Drought

For the first time in quite a while The US Drought Monitor is showing the eastern half of the US to be out of the drought range. But look at Texas! And Oklahoma! Tornadoes and floods don’t help all that much it would seem.

How long since your area has had a good soaking? We got some rain and “heavy weather” a day or two after the Moore disaster; nothing since.

Today is the first sunshiny day we’ve had in about a week. Thoroughly soaked, thanks.

Central Iowa, moderate to severe drought range for the past year, but I think it’s over. Not much snow but we’ve had a really wet spring, several soaking rains, and from what I’m hearing, it’s still too wet for field work. Rain predicted every day this week too.

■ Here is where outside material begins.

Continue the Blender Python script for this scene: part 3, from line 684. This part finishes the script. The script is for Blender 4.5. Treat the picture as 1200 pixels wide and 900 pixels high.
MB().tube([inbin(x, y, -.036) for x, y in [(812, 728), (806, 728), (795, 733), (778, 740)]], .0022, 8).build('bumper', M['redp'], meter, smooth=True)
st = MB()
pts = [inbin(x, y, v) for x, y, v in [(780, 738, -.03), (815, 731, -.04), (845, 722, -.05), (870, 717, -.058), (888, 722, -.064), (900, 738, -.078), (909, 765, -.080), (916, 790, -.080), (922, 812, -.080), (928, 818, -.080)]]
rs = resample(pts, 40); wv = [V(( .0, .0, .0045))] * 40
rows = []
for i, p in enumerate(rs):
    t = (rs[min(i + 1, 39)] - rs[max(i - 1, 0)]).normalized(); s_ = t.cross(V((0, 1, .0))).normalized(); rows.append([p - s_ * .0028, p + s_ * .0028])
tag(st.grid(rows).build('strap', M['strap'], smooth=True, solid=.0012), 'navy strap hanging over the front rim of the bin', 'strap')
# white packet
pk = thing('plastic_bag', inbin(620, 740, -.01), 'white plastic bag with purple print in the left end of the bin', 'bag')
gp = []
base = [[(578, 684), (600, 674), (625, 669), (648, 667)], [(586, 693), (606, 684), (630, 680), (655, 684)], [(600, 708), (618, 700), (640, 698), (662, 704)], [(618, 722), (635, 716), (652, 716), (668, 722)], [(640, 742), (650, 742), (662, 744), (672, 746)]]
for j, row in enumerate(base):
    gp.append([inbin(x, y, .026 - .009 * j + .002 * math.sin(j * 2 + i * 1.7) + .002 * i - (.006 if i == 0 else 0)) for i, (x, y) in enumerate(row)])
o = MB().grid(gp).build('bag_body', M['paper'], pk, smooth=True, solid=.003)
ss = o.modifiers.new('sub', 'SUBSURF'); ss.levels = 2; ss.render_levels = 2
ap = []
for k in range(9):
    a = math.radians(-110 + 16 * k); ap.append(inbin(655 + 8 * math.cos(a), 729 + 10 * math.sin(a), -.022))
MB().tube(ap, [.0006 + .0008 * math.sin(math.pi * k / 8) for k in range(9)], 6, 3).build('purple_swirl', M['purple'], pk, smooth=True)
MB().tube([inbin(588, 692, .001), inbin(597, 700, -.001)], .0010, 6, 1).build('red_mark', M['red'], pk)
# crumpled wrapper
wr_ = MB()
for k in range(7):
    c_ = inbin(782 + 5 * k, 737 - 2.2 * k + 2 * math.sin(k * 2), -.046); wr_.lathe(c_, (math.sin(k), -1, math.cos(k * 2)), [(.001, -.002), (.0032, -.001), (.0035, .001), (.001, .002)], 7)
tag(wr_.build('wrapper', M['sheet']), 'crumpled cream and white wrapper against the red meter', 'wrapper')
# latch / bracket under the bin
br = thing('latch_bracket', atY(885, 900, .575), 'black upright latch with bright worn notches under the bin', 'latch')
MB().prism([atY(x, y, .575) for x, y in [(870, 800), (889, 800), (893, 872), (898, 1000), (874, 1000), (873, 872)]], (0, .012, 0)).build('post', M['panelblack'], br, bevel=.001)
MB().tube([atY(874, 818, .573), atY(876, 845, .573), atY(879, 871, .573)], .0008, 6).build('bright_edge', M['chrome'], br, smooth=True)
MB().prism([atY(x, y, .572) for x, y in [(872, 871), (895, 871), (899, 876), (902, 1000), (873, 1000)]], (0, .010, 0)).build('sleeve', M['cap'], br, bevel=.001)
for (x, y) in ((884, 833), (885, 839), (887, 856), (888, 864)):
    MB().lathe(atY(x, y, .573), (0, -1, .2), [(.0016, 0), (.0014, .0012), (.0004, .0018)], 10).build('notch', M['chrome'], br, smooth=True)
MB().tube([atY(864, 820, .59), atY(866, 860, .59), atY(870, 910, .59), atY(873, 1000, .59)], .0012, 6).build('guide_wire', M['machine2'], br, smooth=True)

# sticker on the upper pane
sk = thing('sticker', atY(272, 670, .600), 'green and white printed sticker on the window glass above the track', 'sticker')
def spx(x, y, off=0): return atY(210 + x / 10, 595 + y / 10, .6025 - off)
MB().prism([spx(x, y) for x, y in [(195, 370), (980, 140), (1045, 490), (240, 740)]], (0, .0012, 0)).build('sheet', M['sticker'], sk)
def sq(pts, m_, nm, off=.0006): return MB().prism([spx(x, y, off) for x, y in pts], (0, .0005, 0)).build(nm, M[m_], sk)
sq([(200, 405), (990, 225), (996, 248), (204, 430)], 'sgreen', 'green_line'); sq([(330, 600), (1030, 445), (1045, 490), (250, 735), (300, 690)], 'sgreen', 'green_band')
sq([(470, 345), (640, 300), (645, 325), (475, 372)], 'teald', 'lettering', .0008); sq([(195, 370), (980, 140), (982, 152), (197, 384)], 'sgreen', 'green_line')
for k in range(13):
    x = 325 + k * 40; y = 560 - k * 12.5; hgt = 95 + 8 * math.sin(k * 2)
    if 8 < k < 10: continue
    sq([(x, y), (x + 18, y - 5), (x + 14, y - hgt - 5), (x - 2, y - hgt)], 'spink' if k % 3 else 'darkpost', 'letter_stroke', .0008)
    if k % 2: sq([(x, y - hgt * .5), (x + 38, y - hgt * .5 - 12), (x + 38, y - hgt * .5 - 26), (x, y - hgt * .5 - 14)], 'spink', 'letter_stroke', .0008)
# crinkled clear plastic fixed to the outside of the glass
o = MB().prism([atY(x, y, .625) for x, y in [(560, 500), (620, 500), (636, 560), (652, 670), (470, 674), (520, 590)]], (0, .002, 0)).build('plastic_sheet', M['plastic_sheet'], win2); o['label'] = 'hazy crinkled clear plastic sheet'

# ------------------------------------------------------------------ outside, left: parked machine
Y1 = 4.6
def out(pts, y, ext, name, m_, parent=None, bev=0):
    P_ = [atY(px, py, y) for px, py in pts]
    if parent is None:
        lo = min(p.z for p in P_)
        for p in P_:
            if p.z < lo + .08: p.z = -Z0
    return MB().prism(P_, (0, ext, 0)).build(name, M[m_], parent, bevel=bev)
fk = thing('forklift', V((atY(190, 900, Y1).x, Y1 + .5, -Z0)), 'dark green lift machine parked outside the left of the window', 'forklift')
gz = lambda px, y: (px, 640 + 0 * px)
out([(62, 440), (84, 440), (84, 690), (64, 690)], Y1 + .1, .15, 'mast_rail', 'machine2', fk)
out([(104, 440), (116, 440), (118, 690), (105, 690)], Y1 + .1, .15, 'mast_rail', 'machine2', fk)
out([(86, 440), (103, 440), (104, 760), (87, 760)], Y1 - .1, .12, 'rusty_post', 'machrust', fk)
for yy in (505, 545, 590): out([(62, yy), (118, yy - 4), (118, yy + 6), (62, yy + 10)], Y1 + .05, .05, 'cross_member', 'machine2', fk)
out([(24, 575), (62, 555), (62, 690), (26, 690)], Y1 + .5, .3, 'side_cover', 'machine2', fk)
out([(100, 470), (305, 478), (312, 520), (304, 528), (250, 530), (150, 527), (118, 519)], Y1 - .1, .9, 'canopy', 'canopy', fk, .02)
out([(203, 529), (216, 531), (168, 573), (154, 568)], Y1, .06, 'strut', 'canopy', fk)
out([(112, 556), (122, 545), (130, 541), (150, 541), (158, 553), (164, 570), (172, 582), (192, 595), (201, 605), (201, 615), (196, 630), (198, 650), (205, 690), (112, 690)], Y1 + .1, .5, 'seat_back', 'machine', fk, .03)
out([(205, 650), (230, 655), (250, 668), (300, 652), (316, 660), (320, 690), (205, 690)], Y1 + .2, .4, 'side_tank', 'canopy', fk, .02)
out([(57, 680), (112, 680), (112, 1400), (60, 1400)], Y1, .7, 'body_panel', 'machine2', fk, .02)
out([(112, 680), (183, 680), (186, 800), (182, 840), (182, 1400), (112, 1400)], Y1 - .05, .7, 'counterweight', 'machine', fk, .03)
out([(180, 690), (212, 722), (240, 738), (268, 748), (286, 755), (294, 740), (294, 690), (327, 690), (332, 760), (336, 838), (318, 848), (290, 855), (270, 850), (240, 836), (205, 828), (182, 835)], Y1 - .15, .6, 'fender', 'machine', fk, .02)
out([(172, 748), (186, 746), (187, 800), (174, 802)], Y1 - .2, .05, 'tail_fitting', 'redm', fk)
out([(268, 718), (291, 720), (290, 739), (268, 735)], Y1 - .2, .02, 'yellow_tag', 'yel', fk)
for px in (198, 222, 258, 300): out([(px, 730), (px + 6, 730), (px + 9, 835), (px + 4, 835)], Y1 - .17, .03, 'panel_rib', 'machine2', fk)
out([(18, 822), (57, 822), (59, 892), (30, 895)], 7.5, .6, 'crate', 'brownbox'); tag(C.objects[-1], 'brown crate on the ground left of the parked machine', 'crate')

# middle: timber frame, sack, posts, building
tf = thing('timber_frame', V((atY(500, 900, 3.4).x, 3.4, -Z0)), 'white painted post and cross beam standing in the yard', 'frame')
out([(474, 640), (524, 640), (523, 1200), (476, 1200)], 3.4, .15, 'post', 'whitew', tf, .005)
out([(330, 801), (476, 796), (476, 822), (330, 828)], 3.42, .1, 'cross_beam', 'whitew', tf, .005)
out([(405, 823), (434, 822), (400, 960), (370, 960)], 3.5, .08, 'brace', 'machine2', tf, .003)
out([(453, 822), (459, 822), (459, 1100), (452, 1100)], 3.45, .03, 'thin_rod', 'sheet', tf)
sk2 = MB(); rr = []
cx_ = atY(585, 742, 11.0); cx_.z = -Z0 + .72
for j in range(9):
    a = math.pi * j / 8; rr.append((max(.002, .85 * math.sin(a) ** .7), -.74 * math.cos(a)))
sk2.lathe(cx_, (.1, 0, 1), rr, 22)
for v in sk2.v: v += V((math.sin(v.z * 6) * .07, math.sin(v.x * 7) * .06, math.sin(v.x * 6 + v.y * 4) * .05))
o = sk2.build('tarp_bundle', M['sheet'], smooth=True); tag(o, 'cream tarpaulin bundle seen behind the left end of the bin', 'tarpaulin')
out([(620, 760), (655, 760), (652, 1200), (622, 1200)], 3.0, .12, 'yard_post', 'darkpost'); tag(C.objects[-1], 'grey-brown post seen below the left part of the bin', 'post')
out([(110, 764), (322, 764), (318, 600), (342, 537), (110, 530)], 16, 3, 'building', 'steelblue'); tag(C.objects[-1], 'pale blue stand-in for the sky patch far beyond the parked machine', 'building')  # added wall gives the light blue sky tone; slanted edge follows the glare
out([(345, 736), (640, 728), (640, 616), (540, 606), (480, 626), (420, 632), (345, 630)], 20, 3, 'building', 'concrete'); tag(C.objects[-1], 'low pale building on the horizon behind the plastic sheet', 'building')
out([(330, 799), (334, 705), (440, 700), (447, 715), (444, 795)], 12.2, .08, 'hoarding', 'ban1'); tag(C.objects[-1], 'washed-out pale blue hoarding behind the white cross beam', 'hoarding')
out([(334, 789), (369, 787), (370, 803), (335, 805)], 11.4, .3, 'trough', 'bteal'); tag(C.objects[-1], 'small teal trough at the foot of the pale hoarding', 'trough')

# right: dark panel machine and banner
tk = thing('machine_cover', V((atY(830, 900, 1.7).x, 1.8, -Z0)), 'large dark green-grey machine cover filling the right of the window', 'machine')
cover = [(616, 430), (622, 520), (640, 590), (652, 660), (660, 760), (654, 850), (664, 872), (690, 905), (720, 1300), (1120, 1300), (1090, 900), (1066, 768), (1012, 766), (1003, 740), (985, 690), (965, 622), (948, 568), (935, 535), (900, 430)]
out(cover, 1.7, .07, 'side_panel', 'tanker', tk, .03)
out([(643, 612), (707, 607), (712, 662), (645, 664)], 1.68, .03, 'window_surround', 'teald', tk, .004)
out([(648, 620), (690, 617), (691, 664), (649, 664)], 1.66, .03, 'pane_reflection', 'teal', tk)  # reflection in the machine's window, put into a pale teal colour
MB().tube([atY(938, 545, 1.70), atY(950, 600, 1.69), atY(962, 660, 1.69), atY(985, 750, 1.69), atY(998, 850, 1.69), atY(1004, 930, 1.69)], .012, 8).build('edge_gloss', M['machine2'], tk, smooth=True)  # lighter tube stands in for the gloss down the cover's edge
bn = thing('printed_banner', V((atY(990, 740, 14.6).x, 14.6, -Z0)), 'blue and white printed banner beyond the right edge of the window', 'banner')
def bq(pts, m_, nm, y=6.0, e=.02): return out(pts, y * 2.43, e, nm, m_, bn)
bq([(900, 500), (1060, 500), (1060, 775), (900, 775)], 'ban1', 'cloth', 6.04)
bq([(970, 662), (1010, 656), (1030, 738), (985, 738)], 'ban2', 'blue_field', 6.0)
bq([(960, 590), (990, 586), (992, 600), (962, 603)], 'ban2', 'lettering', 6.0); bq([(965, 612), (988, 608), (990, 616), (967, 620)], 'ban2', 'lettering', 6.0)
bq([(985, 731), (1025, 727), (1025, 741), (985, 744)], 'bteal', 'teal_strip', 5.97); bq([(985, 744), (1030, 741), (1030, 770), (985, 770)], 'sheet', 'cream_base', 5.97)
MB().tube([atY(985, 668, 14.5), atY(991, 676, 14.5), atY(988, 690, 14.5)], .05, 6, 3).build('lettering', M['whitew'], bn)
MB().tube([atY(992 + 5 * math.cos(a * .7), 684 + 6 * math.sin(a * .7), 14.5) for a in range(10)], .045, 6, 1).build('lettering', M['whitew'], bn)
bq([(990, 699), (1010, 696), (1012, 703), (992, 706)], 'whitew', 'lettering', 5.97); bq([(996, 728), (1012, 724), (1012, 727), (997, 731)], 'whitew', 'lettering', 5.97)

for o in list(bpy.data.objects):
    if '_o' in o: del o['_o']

The last few days have been clear in South Florida, but we’ve had some pretty horrendous showers in the last week. As recently as Friday we had a flood warning and severe storm warning.

We’re just entering our rainy season. It’ll be many a month before we get dry here.
Massive rains don’t help droughts in our area, because we can’t drain it into storage areas fast enough. We have a canal system and pumps that send the water out to the ocean, instead of flooding our streets.

PNW, do you really have to ask? :smiley:

Rain? Is that where water just falls right out of the sky?

It rained here on May 10, about a tenth of an inch at my house. The time before that, on April 9, we got about a fifteenth of an inch. For this “rainfall year” (from October through January), our precipitation totals have been between 15% and 25% of normal.

We’re slowly easing out of drought up here in Minnesota. We’ve had a very wet spring. But then, as per a conversation with my father yesterday, we both remember that last spring was pretty wet too, and then June/July/August were parched.

I check the drought monitor about once a week. Kinda surprising to see the worst of it expanding into Colorado and down that direction. The core of it had been in Nebraska and Kansas.

Looks like the CO-KS-NM-OK-TX dust bowl region is really really dry right no :eek:

It snowed this weekend here in Quebec. Blech. It is being a cold wet spring.

In late February things were looking really bad for us in the populated areas of Colorado. All the big cities along the front range announced water restrictions for the summer. Then came March, April, and May - and 50 inches of heavy wet snow - much more than that in the mountains - and the snowpack went from about 70% of normal to 110% of normal. The reservoirs are still below average due to the last two years, but they are filling up.

Southern Colorado is in a world of hurt, though. Hatch chilies might be really expensive this fall.

Yes, because Hatch chile is grown only in the Hatch valley in southern New Mexico, and the Colorado snowpack, although better than it was looking, is unlikely to do a whole lot for the growers there.

The drought map is seasonal. It does not really address long-term (as in years) drought. For example, there are areas in the “wet” Pacific Northwest that have been in drought for more than ten years that do not show up on the map. For some of these areas to declared the drought is “over” there would need to be a misty rain 24/7/365 non-stop for more than a year. The actual soil moisture deficits are that bad.

The scary part of the current drought maps is the potential for wildfire is very high, coupled with part of Congress that refuses to pay for any disaster unless a corresponding amount to pay for wildfires come out of a different area of the budget (revenue-neutral). If we have a billion-dollar fire season, not to mention a major hurricane (or two), the drought will be the least of our worries.

I know that. I was just saying that Southern Colorado is in the same “worst of the worst” situation as West Texas and New Mexico. The spring snows were largely confined to the northern part of the state, where the rivers run north and east, and are of no benefit to New Mexico.

It’s getting one right now.

The “SL” over SE Colorado/OK Panhandle is just about the geographic center of the famous Dust Bowl, according to the Ken Burns documentary.

Ironic–Just read the Colorado River drought story in the L.A.Times yesterday. Serious stuff.